First EU Step On New Silk Road

Italy endorses China's Belt and Road Initiative.

The decision rattled both US and EU allies. When the Italian government’s endorsement of China’s $1.3 trillion global Belt and Road Initiative (BRI) was made official during President Xi Jinping’s visit to Rome last month, it heralded a major break with most other advanced economies.

Launched in 2013 with the purpose of creating an ultramodern successor to the fabled Silk Road of yore, the mammoth Chinese project aims to finance and build infrastructure in over 60 countries in Eurasia, Africa and the Middle East. There’s historic resonance to Italy’s endorsement, since it was a key terminal point for the Silk Road of old. Italy signed 30 different agreements impacting a wide range of commercial enterprise—seaports, satellites, agriculture, media, banking, technology and more.

As the first G7 country to sign on, however, Italy, which entered a recession in late 2018, is raising concerns about its political independence. The fourth-richest European nation is stepping into a Beijing-laid debt trap, critics say, exposing it to external pressures and compelling it to favor Chinese interests in ways that could threaten established commercial and military arrangements.

“Italy hopes to have better access to the Chinese market and increase exports, attract Chinese investments and perhaps partake in some other capacity in those investments,” says Giorgio Prodi, an economist at the University of Ferrara who specializes in Italian-Chinese relations.

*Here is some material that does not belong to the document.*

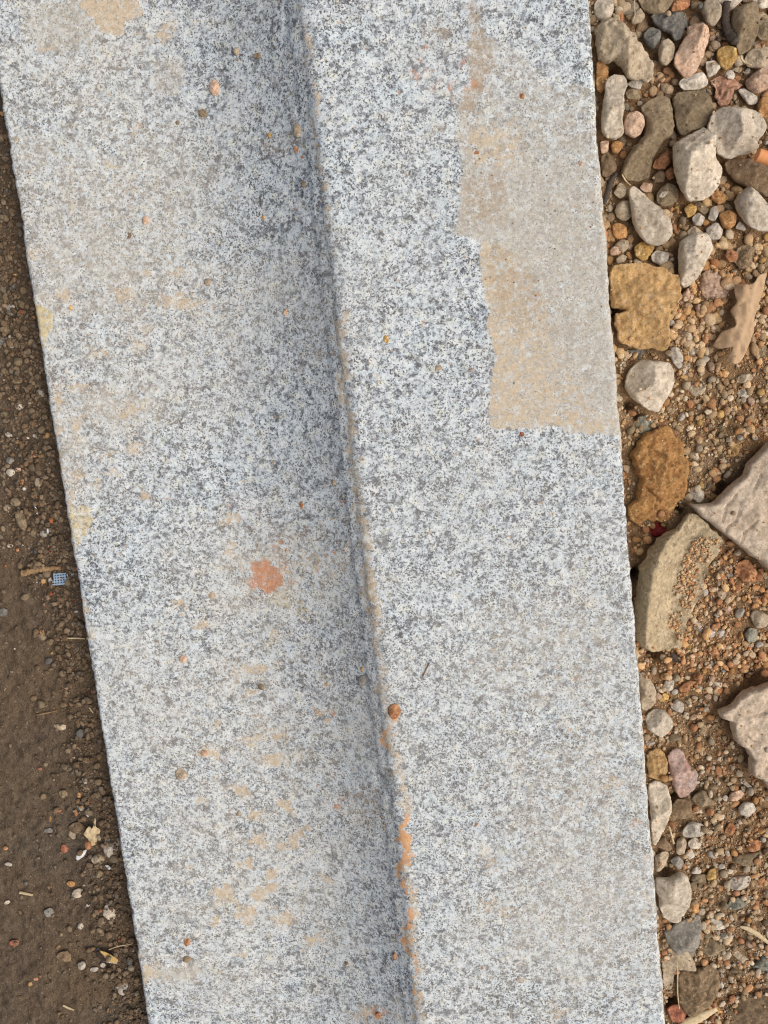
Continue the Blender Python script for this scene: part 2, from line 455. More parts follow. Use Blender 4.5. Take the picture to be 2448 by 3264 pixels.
# biotite flecks, in swarms
sw = g.rng(g.math('ADD', g.noise(co, 130, 3), g.math('MULTIPLY', g.noise(co, 24, 2), .5)), .55, .85, .0, 1)
fl = g.rng(g.math('ADD', g.noise(warp, 900, 3, .6), g.math('MULTIPLY', sw, .085)), .622, .655)
base = g.mix(g.math('MULTIPLY', fl, .95), base, lin((46, 46, 50)))
grn = g.math('SUBTRACT', g.noise(co, 1100, 3, .65), .5)
grn2 = g.math('SUBTRACT', g.noise(co, 260, 4, .65), .5)
gr = g.math('ADD', g.math('MULTIPLY', grn, 1.1), g.math('MULTIPLY', grn2, 1.5))
def stain(base, name, colr, lo, hi, k=1.0, amp=1.0):
    # dirt sits in the hollows between the grains: pale grains stand through it
    at_ = g.attr(name)
    f = g.math('ADD', at_, g.math('MULTIPLY', gr, amp))
    f = g.math('ADD', f, g.math('MULTIPLY', g.math('SUBTRACT', .80, v), .5))
    f = g.math('MULTIPLY', g.rng(f, lo, hi, 0, k, True), g.rng(at_, .02, .3))
    var = g.mix(g.rng(g.noise(co, 420, 5, .75), .3, .7), tuple(c * .74 for c in colr), tuple(min(1, c * 1.22) for c in colr))
    return g.mix(f, base, var)
# thin pale film of dust everywhere
base = g.mix(g.rng(g.math('ADD', g.noise(co, 16, 4, .6), g.math('MULTIPLY', grn, .5)), .35, .75, .04, .34), base, lin((196, 193, 186)))
wf = g.math('MULTIPLY', g.attr('wash'), g.rng(g.math('ADD', gr, g.math('MULTIPLY', g.math('SUBTRACT', g.noise(co, 70, 4, .65), .5), 1.6)), -.35, .45, .1, 1.0))
base = g.mix(wf, base, lin((202, 191, 171)))
base = stain(base, 'beige', lin((187, 180, 166)), .10, 1.15, .82)
base = stain(base, 'tan', lin((201, 182, 153)), .15, 1.0, .82, 1.5)
base = stain(base, 'brown', lin((168, 150, 127)), .25, 1.10, .74)
base = stain(base, 'yel', lin((208, 190, 142)), .2, 1.1, .8, 1.6)
base = stain(base, 'red', lin((194, 140, 106)), .2, 1.05, .88, 1.7)
base = stain(base, 'ora', lin((214, 164, 119)), .12, .8, .92)
# scattered ochre and rust dots
sp = g.math('MULTIPLY', g.rng(g.noise(g.vadd(co, (9, 9, 9)), 260, 2, .4), .72, .76), .7)
base = g.mix(sp, base, lin((186, 152, 116)))
bh = g.math('ADD', g.math('MULTIPLY', n_mid, .6), g.math('MULTIPLY', g.noise(co, 900, 4, .7), .5))
nrm = g.bump(bh, .0009, .55)
GRANITE = g.done(base, nrm, .8)
me.materials.append(GRANITE)
# end caps
nv = len(V)
step = link('granite_step', me, (0, 0, 0), 'long speckled grey granite step with a raised tread, tan stains and an orange-marked riser', 'stone step')

# ------------------------------------------------------------------ ground
Z_LEFT, Z_RIGHT = -0.018, -0.030
HOLES = [('R3', 700, 700, 60, .020), ('R3', 880, 500, 45, .016), ('R3', 510, 1080, 55, .022), ('R3', 650, 1790, 60, .016), ('R2', 340, 640, 60, .012), ('R2', 430, 1480, 45, .012),
         ('R2', 500, 1560, 40, .010), ('R4', 560, 1040, 30, .012), ('R4', 620, 720, 40, .012), ('R4', 560, 1200, 40, .012), ('R4', 620, 2080, 40, .014), ('R1', 640, 220, 60, .010),
         ('R1', 300, 600, 50, .010), ('R2', 1560, 350, 50, .010), ('R3', 1500, 2000, 90, .010), ('R3', 1250, 330, 70, .010), ('R2', 900, 470, 30, .01)]
HC = [(at(zc(r, (x, y)), -0.03)[0], rad * (.481 if r == 'R4' else .3617) * .00021, d) for r, x, y, rad, d in HOLES]
def ground_z(P):
    P = np.asarray(P, float)[:, :2]
    right = sstep(P[:, 0], -0.02, 0.05)
    far = sstep(np.abs(P[:, 0]), .6, 3)
    zl = Z_LEFT + .0024 * fbm(P * 26, 3, 61) + .0024 * fbm(P * 120, 3, 62) + .0014 * fbm(P * 380, 2, 68)
    # loose crumbs heap slightly against the stone
    zl = zl + .003 * sstep(P[:, 0], -.225, -.19)
    zr = Z_RIGHT + .001 - .004 * sstep(P[:, 1], .02, .08) + .0042 * fbm(P * 22, 3, 63) + .0022 * fbm(P * 90, 3, 64) + .0008 * fbm(P * 420, 2, 69)
    z = zl * (1 - right) + zr * right
    for c, rad, dep in HC:
        d2 = ((P - c[:2]) ** 2).sum(1)
        z = z - dep * np.exp(-d2 / rad ** 2)
    return z + far * .05 * fbm(P * .8, 3, 65)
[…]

The long-term repercussions, however, are not easy to foresee. “While this is definitely a political success for China, the economic implications are more difficult to understand,” he adds, “because the language of the accord is vague.”

Nor is it clear Italy needed to sign onto BRI to achieve its economic goals with China, Prodi argues. “Other European countries achieved these goals without the need to enter into such an onerous pact,” he says. “In 2018, Germany exported €93 billion euros ($105 billion) of goods to China, and there are a dozen European ports where Beijing already holds a stake. So when the same results can be achieved using other strategies, the real question is, was it really necessary for Italy to jeopardize its bilateral relations with the US and EU?”